Im vergangenen Jahr erschien mit „Bonnie ,Prince’ Billy“ das neunte Album unter diesem Namen. Es ist seit fast zwanzig Jahren das erste, auf dem im Wesentlichen nur Oldham und seine Gitarre zu hören sind. In den vergangenen Jahren arbeitete er mit alten Weggefährten wie David Pajo und Bruder Paul Oldham oder mit Kollegen wie Tortoise, Matt Sweeney oder Dawn McCarthy zusammen. Mit der huldigte er im letzten Jahr mit dem Album „What the Brothers Sang“ den Everly Brothers, deren eine Hälfte, Phil Everly, nur wenige Monate später verstarb.

Die Rückbesinnung auf sich selbst mochte einfach mal wieder an der Zeit sein. Dass Oldham dabei allerlei verhangene bis finstere Gedanken kamen, überrascht natürlich weniger. Songs wie „I Will Be Born Again“ oder „Triumph Of Will“ von seinem jüngsten Solo-Album beschwören ihre im Titel vorgetragenen Thesen eher, als sie en passant zu bestätigen.

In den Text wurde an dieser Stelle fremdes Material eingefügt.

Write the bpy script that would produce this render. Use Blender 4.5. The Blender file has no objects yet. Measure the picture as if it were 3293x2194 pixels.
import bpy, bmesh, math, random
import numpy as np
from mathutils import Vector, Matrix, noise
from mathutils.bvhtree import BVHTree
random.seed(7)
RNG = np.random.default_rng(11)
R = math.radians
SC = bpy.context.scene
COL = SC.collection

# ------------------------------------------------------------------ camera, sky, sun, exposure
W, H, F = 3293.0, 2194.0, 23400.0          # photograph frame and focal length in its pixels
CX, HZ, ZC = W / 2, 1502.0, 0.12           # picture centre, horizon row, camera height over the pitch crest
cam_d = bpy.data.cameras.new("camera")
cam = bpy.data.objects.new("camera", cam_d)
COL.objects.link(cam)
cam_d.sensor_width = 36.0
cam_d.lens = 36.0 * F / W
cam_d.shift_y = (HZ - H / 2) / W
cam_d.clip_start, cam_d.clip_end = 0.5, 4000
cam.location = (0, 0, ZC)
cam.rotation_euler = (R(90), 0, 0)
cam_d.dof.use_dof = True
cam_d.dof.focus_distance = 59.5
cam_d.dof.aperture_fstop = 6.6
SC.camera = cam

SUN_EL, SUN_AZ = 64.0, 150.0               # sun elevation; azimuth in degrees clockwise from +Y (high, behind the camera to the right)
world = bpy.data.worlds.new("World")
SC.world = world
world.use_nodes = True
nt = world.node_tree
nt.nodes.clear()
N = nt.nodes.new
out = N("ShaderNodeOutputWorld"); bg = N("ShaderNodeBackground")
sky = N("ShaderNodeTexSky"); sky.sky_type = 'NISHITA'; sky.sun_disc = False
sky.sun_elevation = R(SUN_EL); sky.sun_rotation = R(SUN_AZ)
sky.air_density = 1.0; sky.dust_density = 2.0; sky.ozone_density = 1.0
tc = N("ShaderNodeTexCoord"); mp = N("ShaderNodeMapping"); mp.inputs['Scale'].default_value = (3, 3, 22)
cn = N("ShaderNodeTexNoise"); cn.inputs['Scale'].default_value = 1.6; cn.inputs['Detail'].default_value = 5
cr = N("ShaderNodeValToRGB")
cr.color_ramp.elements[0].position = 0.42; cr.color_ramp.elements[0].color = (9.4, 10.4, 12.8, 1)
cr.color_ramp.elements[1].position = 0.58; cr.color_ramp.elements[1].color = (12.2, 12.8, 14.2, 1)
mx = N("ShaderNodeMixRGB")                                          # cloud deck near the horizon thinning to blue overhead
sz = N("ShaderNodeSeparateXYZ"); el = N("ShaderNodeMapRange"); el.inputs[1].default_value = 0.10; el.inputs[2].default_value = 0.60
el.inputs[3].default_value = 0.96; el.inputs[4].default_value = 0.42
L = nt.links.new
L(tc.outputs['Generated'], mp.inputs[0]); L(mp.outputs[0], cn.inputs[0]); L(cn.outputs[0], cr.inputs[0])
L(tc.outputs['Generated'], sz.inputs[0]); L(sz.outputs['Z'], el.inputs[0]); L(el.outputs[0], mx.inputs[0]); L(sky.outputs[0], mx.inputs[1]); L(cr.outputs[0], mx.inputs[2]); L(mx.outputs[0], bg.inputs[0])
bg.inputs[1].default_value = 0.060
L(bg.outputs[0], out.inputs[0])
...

Allerdings gelingt es Oldham, den grimmigen Aussichten und dem Blendwerk dieser Welt – „Like Utah and all things lovely, the loveliness is lies“ – im Finale „Royal Quiet Deluxe“ ein gelassenes „Still, there is a way to be“ entgegenzuhalten. „If we die many times/then let death come to me“. Was wohl doch eher buddhistisch wäre als stoisch, von wegen Reinkarnation und so.

Aber so sehr Oldham als tief in amerikanischer Song-Tradition verwurzelter Musiker auch religiöse und spirituelle Felder bestellt, so wenig geht es ihm dabei um Theologie. Vielmehr lassen sich seine Songs als regelmäßig ernüchternde bis niederschmetternde Bilanz der Vergeblichkeit menschlichen Strebens lesen, denen entzauberte Restmöglichkeiten entgegengehalten werden.

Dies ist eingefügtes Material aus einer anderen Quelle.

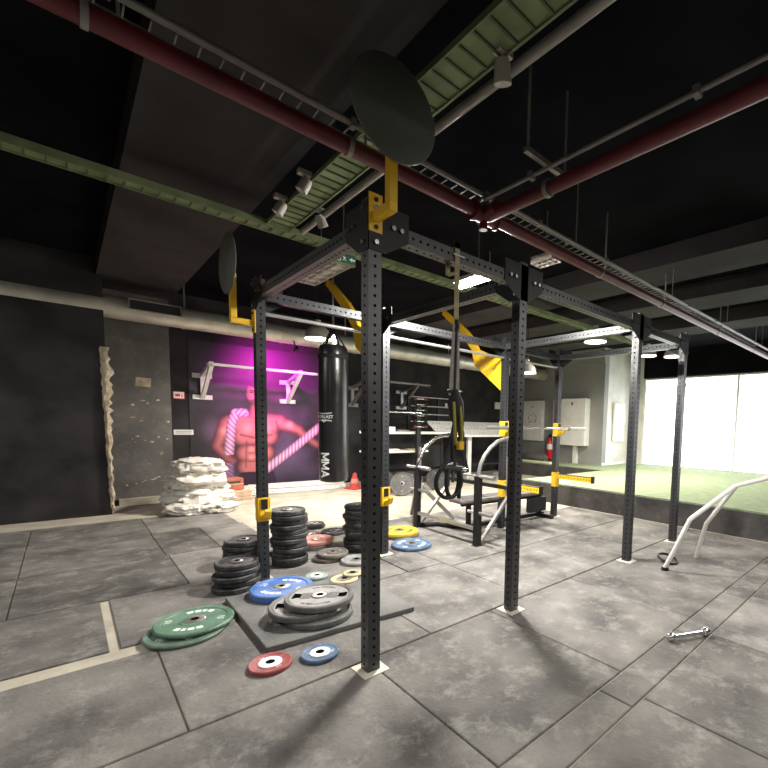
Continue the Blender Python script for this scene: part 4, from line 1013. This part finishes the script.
# green ladder trays
def tray(name,x0,x1,y0,y1,z,label,axis):
    t=empty(name,((x0+x1)/2,(y0+y1)/2,z),label,'cable tray','green cable trays')
    tb=MB().bbox((x0,y0,z),(x1,y1,z+.006))
    s=MB()
    if axis=='y':
        s.bbox((x0-.008,y0,z-.012),(x0,y1,z+.02)); s.bbox((x1,y0,z-.012),(x1+.008,y1,z+.02))
    else:
        s.bbox((x0,y0-.008,z-.012),(x1,y0,z+.045)); s.bbox((x0,y1,z-.012),(x1,y1+.008,z+.045))
    s.build('side_rails',M['tray'],t)
    s=tb; L=(y1-y0) if axis=='y' else (x1-x0); n=int(L/.10)
    for k in range(n):
        if axis=='y': s.bbox((x0,y0+k*.10,z-.009),(x1,y0+k*.10+.012,z),mi=1)
        else: s.bbox((x0+k*.10,y0,z-.009),(x0+k*.10+.012,y1,z),mi=1)
    s.build('tray_base',[M['tray'],M['traydk']],t)
    return t
tray('cable_tray',.15,.335,YN,2.2,3.1,'wide green cable tray running overhead towards the rear, left of centre','y')
tray('cable_tray',XL,7.3,2.08,2.20,3.085,'narrow green cable tray running across the room behind the rig','x')
pp=empty('conduit',(.43,-1.,3.08),'grey conduit alongside the wide green cable tray','pipe','thin ceiling conduits')
MB().cyl((.42,YN,3.09),(.42,2.0,3.09),.026,n=12).build('pipe',M['greypipe'],pp)
MB().cyl((.385,YN,3.15),(.385,2.0,3.15),.014,n=8).build('pipe',M['tray'],pp)
def spot(x,y,z,aim,label):
    t=empty('ceiling_spotlight',(x,y,z),label,'spotlight','small grey spotlights along the green tray')
    a=Vector(aim).normalized(); c=Vector((x,y,z))
    MB().lathe([(.001,-.05),(.03,-.045),(.038,-.02),(.042,.05),(.034,.052),(.001,.04)],n=20,c=c,ax=a).build('head',M['pendant'],t)
    b=MB(); b.bar(c,(x,y,z+.07),.02,.02); b.box((x,y,z+.08),(.09,.05,.03)); b.build('bracket',M['pendant'],t)
spot(.335,-.60,3.03,(.3,.2,-1),'grey ceiling spotlight on the tray near the top of the photo')
spot(.10,1.12,3.05,(-.5,.3,-1),'grey ceiling spotlight on the tray left side, right of the other left one')
spot(.10,1.60,3.05,(-.5,.3,-1),'grey ceiling spotlight on the tray left side where the trays meet')
spot(.40,1.55,3.04,(.6,.2,-1),'grey ceiling spotlight on the tray right side above the left rig beam')
# louvred luminaires
def louvre(lo,hi,z,label,lit=False,n=5):
    t=empty('ceiling_light',((lo[0]+hi[0])/2,(lo[1]+hi[1])/2,z),label,'ceiling light','louvred ceiling lights')
    h=MB(); x0,y0=lo; x1,y1=hi
    h.bbox((x0,y0,z+.05),(x1,y1,z+.07)); 
    for a,b in(((x0,y0),(x0+.01,y1)),((x1-.01,y0),(x1,y1)),((x0,y0),(x1,y0+.01)),((x0,y1-.01),(x1,y1))): h.bbox((*a,z),(*b,z+.05))
    h.build('housing',M['pendant'],t)
    v=MB()
    for k in range(1,n): y=y0+(y1-y0)*k/n; v.bbox((x0+.01,y-.004,z),(x1-.01,y+.004,z+.03))
    v.bbox(((x0+x1)/2-.004,y0+.01,z),((x0+x1)/2+.004,y1-.01,z+.03)); v.build('louvre',M['pendant'],t)
    MB().bbox((x0+.012,y0+.012,z+.035),(x1-.012,y1-.012,z+.048)).build('diffuser',M['lampflood'] if lit else M['white'],t)
    MB().bar(((x0+x1)/2,(y0+y1)/2,z+.07),((x0+x1)/2,(y0+y1)/2,ZC),.01,.01).build('hanger_rod',M['greypipe'],t)
louvre((.76,2.2),(1.03,3.20),3.0,'unlit white louvred ceiling light behind the left rig beam')
louvre((2.20,.53),(2.36,.80),3.0,'small unlit louvred ceiling light right of the front centre upright',n=4)
fl=empty('flood_light',(1.68,1.0,2.75),'glaring white tube light above the middle of the rig','ceiling light')
MB().bbox((1.60,.72,2.775),(1.76,1.29,2.81)).build('housing',M['pendant'],fl)
MB().cyl((1.68,.75,2.75),(1.68,1.26,2.75),.022,n=14).build('tube',M['lampflood'],fl)
MB().bar((1.68,1.0,2.81),(1.68,1.0,ZC),.01,.01).build('hanger_rod',M['greypipe'],fl)
f2=empty('flood_light',(2.6,1.8,3.0),'small bright batten light just right of the glaring tube light','ceiling light')
MB().bbox((2.58,1.68,3.0),(2.63,1.93,3.03)).build('diffuser',M['lamp'],f2); MB().bbox((2.57,1.66,3.03),(2.64,1.95,3.06)).build('housing',M['black'],f2)
MB().bar((2.6,1.8,3.06),(2.6,1.8,ZC),.01,.01).build('hanger_rod',M['greypipe'],f2)
# exit sign
ex=empty('exit_sign',(.81,2.0,2.96),'small green running man exit sign hanging behind the left rig beam','exit sign')
MB().bbox((.70,1.965,2.905),(.92,2.02,3.03)).build('housing',M['tray'],ex)
MB().bbox((.705,1.957,2.91),(.915,1.965,3.0)).build('panel',M['exit'],ex)
g_=MB(); y=1.954; ox,oz=-.17,-.13
def gb(x0,z0,x1,z1): g_.bbox((x0+ox,y,z0+oz),(x1+ox,y+.003,z1+oz))
gb(.93,3.055,.935,3.12); gb(.885,3.05,.935,3.055); gb(.885,3.115,.935,3.12)
g_.prism([(0,0),(.03,.02),(.03,.008),(.06,.008),(.06,-.008),(.03,-.008),(.03,-.02)],(1,0,0),(0,0,1),(1.02+ox,y+.001,3.085+oz),.003)
for (xa,za,xb,zb_,w_) in ((.955,3.10,.97,3.08,.008),(.97,3.08,.955,3.06,.006),(.97,3.08,.985,3.06,.006),(.955,3.095,.985,3.09,.005)): g_.bar((xa+ox,y+.001,za+oz),(xb+ox,y+.001,zb_+oz),w_,w_)
g_.cyl((.963+ox,y,3.112+oz),(.963+ox,y+.003,3.112+oz),.008,n=10)
g_.build('running_man',M['ink'],ex)
MB().bar((.81,1.99,3.03),(.81,1.99,ZC),.01,.01).build('hanger_rod',M['greypipe'],ex)
# pendants
def pendant(x,y,z,r_,label,power):
    t=empty('pendant_lamp',(x,y,z),label,'pendant lamp','dome pendant lamps')
    k=r_/.2
    MB().lathe([(.20*k,0),(.205*k,.012*k),(.19*k,.08*k),(.155*k,.15*k),(.10*k,.20*k),(.05*k,.22*k),(.045*k,.30*k),(.001,.305*k)],n=36,c=(x,y,z)).build('shade',M['pendant'],t)
    MB().lathe([(.001,.016),(.185*k,.016),(.192*k,.022),(.001,.03)],n=36,c=(x,y,z)).build('diffuser',M['lamp'],t)
    MB().cyl((x,y,z+.30*k),(x,y,ZC),.008,n=6).build('cable',M['black'],t)
    if power:
        l=bpy.data.lights.new('pendant_light','AREA'); l.shape='DISK'; l.size=r_*1.7; l.energy=power; l.color=(1,.93,.82); l.spread=PI*.9
        o=bpy.data.objects.new('pendant_light',l); col.objects.link(o); o.location=(x,y,z-.01)
pendant(1.77,4.88,2.69,.20,'dome pendant lamp glowing above the mural, left of the punching bag',75)
pendant(4.98,3.20,2.36,.17,'dome pendant lamp right of the front centre upright, before the grey wall',55)
pendant(5.82,2.29,2.95,.20,'dome pendant lamp over the turf, left of the right front upright',45)
pendant(7.57,2.10,2.90,.17,'small dome pendant lamp over the turf, just right of the right front upright',40)
pendant(7.95,1.72,2.90,.19,'dome pendant lamp at the far right over the turf',40)
bl=empty('glint_bulb',(1.62,4.0,2.5),'small added glowing bulb standing in for a lamp reflection beside the top of the punching bag','lamp')
MB().lathe([(.001,-.05),(.03,-.04),(.042,0),(.03,.04),(.015,.06),(.001,.065)],n=18,c=(1.64,4.0,2.56)).build('bulb',M['lamp'],bl)  # glowing ball added to stand for a lamp's bright reflection
MB().cyl((1.64,4.0,2.62),(1.64,4.0,2.70),.02).build('socket',M['black'],bl); MB().cyl((1.64,4.0,2.70),(1.64,4.0,ZC),.006,n=6).build('cable',M['black'],bl)  # socket and cable made up to carry the glowing ball
tag(MB().bbox((7.3,3.9,3.42),(8.1,4.9,3.498)).build('ceiling_cassette',M['black'],None,org=(7.7,4.4,3.42)),'flat black square cassette on the ceiling over the turf','ceiling unit')

# magenta wall washer
ms=empty('magenta_spotlight',(1.78,5.85,2.7),'small black spotlight below the duct throwing magenta light on the mural','spotlight')
MB().lathe([(.001,-.05),(.030,-.045),(.036,.0),(.038,.04),(.033,.042),(.001,.03)],n=20,c=(1.78,5.82,2.63),ax=(0,.85,-.5)).build('head',M['black'],ms)
MB().bar((1.78,5.83,2.64),(1.78,5.95,2.80),.015,.015).build('bracket',M['black'],ms)
def light(kind,name,loc,energy,color,aim=None,size=.3,sy=None,angle=None,blend=.5,shape=None):
    l=bpy.data.lights.new(name,kind); l.energy=energy; l.color=color
    if kind=='AREA':
        l.size=size
        if sy: l.shape='RECTANGLE'; l.size_y=sy
    if kind=='SPOT': l.spot_size=angle; l.spot_blend=blend; l.shadow_soft_size=size
    if kind=='POINT': l.shadow_soft_size=size
    o=bpy.data.objects.new(name,l); col.objects.link(o); o.location=loc
    if aim is not None: o.rotation_euler=(Vector(aim)-Vector(loc)).to_track_quat('-Z','Y').to_euler()
    return o
light('SPOT','magenta_beam',(1.78,5.86,2.60),270,(1.,.03,.72),aim=(1.82,7.1,2.2),size=.05,angle=1.75,blend=1)

light('AREA','flood_beam',(1.68,1.0,2.722),100,(1,.97,.92),aim=(1.68,1.0,0),size=.14,sy=.52)
# ceiling lamps of the rest of the room (same louvred kind, lit) behind and beside the camera
k=0
for (x,y) in ((-1.6,-3.6),(1.6,-3.2),(-3.2,-.4),(3.6,-2.6),(-3.0,3.2)):
    louvre((x-.15,y-.6),(x+.15,y+.6),3.0,'lit louvred ceiling light outside the photo, number %d along the near bays'%(k+1) if False else ['lit louvred ceiling light behind the camera on the left','lit louvred ceiling light behind the camera in the middle','lit louvred ceiling light over the far left bay','lit louvred ceiling light at the right foreground bay','lit louvred ceiling light over the left rear bay'][k],lit=False)
    light('AREA','louvre_beam',(x,y,2.985),[26,42,22,40,34][k],(1,.96,.90),aim=(x,y,0),size=.28,sy=1.15); k+=1

# ------------------------------------------------------------------ world and colour
wd=bpy.data.worlds.new('world'); sc.world=wd; wd.use_nodes=True
wd.node_tree.nodes['Background'].inputs[0].default_value=(.6,.65,.7,1); wd.node_tree.nodes['Background'].inputs[1].default_value=.3
vs_=sc.view_settings; vs_.view_transform='Standard'; vs_.look='None'; vs_.exposure=.95; vs_.gamma=1; vs_.use_curve_mapping=False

Letztlich hält sich Oldham, weil er eben auch ein Schelm ist, hinsichtlich letztgültiger Deutungen gern ein paar Türen auf. Er ist schließlich Künstler und nicht Philosoph, auch wenn das natürlich – zumal bei großen Songschreibern wie ihm – oft nah beieinander liegt.

Weshalb ihm übrigens Lutto Lento und Piotr Kurek – sofern er sie nicht selbst auserwählte, ihn als Vorprogramm seiner Tournee zu begleiten – gut gefallen dürften. Die beiden Polen spielen bei ihren eigenwilligen musikalischen Exkursionen bevorzugt mit subaquatischen Themen, veröffentlichen ebenfalls gern auf Kassetten – und haben mit so etwas wie Singer/Songwriter-Kunst ungefähr nichts zu tun.